Illettrisme

Martine Poulain

Le Groupe permanent de lutte contre l'illettrisme vient de rendre publiques de nouvelles tentatives pour mesurer l'illettrisme en France *. L'étude porte sur les appelés. 420 000 jeunes sont incorporés dans l'armée pour leur service militaire chaque année. Sur cet ensemble, 25 à 30 % déclarent « avoir un niveau inférieur ou égal à la classe de troisième et ne posséder aucun diplôme ». C'est à ceux-là qu'un test d'évaluation a été proposé. Ce test contenait sept épreuves, « chacune révélant un degré particulier de performance de lecture », soit :
- épreuve 1 : décodage de mots grammaticaux monosyllabiques. Lecture à voix haute des cinq combinaisons syllabiques proposées.
- épreuve 2 : décodage de mots isolés. Lecture à voix haute des cinq mots proposés.
- épreuve 3 : identification du sens des mots isolés. Face à une image, cinq mots sont présentés ; un seul correspond à l'image.
- épreuve 4 : identification du sens des phrases simples. Face à un dessin, quatre phrases sont présentées ; une seule correspond au dessin.
- épreuve 5 : capacité à prendre en compte le contexte. Dans un petit texte de 42 mots, cinq mots ont été enlevés.
- épreuve 6 : capacité à maîtriser la mise en relation d'ordre logique et chronologique de deux propositions.
- épreuve 7 : capacité à lire à vitesse moyenne et à comprendre ce qu'on lit. Un texte de 70 mots est proposé. Lecture et questions de compréhension sont demandées.

106 415 appelés ont passé les épreuves et ont été ainsi classés :
- niveau de lecture 1 (NL1) : nul (3,88 %)
- niveau de lecture 2 (NL 2) : déchiffre les syllabes (2,14 %)
- niveau de lecture 3 (NL3) : comprend les mots isolés (7,13 %)
- niveau de lecture 4 (NL 4) : comprend les phrases simples (17 %)
- niveau de lecture 6 (NL6) : prend en compte le contexte (16,66 %)
- niveau de lecture 7 (NL7) : maîtrise les relations logiques et chronologiques (25,3 %)
- niveau de lecture 8 : lit un texte de 70 mots à la vitesse de la parole et en comprend le sens (24,3 %).

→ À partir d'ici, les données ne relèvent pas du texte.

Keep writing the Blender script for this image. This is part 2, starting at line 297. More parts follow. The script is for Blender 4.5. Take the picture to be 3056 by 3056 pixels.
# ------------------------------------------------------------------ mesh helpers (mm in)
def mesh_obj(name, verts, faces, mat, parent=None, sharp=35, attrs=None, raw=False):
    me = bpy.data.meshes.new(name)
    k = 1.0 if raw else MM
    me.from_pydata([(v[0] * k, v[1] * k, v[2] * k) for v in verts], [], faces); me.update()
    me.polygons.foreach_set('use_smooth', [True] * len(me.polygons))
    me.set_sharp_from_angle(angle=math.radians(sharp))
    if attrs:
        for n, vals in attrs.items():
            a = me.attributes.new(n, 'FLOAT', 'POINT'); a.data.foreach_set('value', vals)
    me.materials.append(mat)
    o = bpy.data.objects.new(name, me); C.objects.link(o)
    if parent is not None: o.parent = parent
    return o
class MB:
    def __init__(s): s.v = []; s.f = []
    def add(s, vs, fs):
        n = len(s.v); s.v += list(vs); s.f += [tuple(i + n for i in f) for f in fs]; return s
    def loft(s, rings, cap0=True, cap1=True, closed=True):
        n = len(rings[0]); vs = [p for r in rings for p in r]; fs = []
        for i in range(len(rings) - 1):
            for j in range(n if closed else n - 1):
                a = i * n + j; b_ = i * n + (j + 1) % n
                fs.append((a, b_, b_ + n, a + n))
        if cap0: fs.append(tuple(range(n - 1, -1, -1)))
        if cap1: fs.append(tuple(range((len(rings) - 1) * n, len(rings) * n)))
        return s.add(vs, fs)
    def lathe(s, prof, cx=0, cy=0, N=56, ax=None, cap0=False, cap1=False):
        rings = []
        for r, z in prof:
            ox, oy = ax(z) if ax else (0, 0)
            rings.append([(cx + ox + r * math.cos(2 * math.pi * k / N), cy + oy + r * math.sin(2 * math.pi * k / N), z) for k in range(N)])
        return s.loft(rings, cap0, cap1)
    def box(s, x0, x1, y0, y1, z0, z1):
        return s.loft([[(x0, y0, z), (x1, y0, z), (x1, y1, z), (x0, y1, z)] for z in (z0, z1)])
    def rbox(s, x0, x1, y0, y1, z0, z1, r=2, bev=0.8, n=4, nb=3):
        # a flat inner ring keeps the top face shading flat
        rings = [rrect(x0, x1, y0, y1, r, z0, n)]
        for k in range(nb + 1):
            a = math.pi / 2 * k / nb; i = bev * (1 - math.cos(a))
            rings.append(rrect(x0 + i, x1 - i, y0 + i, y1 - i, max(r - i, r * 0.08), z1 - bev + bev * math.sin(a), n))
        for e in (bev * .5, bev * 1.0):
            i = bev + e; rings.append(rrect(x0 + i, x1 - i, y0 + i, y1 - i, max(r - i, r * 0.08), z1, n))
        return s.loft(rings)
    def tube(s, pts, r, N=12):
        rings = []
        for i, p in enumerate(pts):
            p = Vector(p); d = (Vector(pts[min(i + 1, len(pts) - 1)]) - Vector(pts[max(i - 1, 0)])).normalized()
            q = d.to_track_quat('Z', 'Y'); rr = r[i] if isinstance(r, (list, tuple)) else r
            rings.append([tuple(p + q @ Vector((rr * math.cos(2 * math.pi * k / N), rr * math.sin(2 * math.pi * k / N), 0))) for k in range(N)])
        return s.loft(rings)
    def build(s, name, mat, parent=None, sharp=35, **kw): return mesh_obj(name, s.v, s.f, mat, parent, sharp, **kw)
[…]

Soit, si l'on regroupe les niveaux : « 9,59 % n'ont aucune possibilité d'accéder au sens des mots ; 24,11 % ont une compréhension de mots isolés et de phrases simples ; 41,95 % possèdent les mécanismes élémentaires de contextualisation et de relations interphrastiques ; 24,36 % ont atteint un seuil d'efficacité dans la lecture ». Rappelons que ces pourcentages ne s'appliquent qu'aux seuls appelés qui avaient déclarer ne posséder aucun diplôme. Les auteurs du commentaire de l'enquête (Alain Bentolila et J.N. Vernizeau en collaboration avec des membres du GPLI) ont ensuite proposé une tentative d'extrapolation de ces résultats à la population totale des appelés. Ceci donnerait : NL 1,1 % de l'ensemble ; NL 2, 0,55 % ; NL 3, 0,92 % ; NL 4, 1,85 ; NL 5, 4,37 ; NL 6, 4,3 ; NL 7, 6,53 ; NL 8, 80,49. Au total, « 6,5 % des jeunes gens sont éliminés par la lecture du texte », 9 % « sont incapables d'aller au-delà de la phrase simple » et 80 % « ont réussi à lire et à comprendre un texte court ». Des croisements complémentaires mettent bien sûr en évidence que « plus le niveau scolaire est élevé, plus les résultats sont satisfaisants ».

Un rapport, qui pour être bref, n'en est pas moins riche en informations d'une grande précision.

  1. (retour)↑  Approche de l'illettrisme en France : premiers résultats à partir du test passé à la Direction centrale du Service national depuis mai 1990, Paris, Groupe permanent de lutte contre l'illettrisme, janvier 1992, 23 p.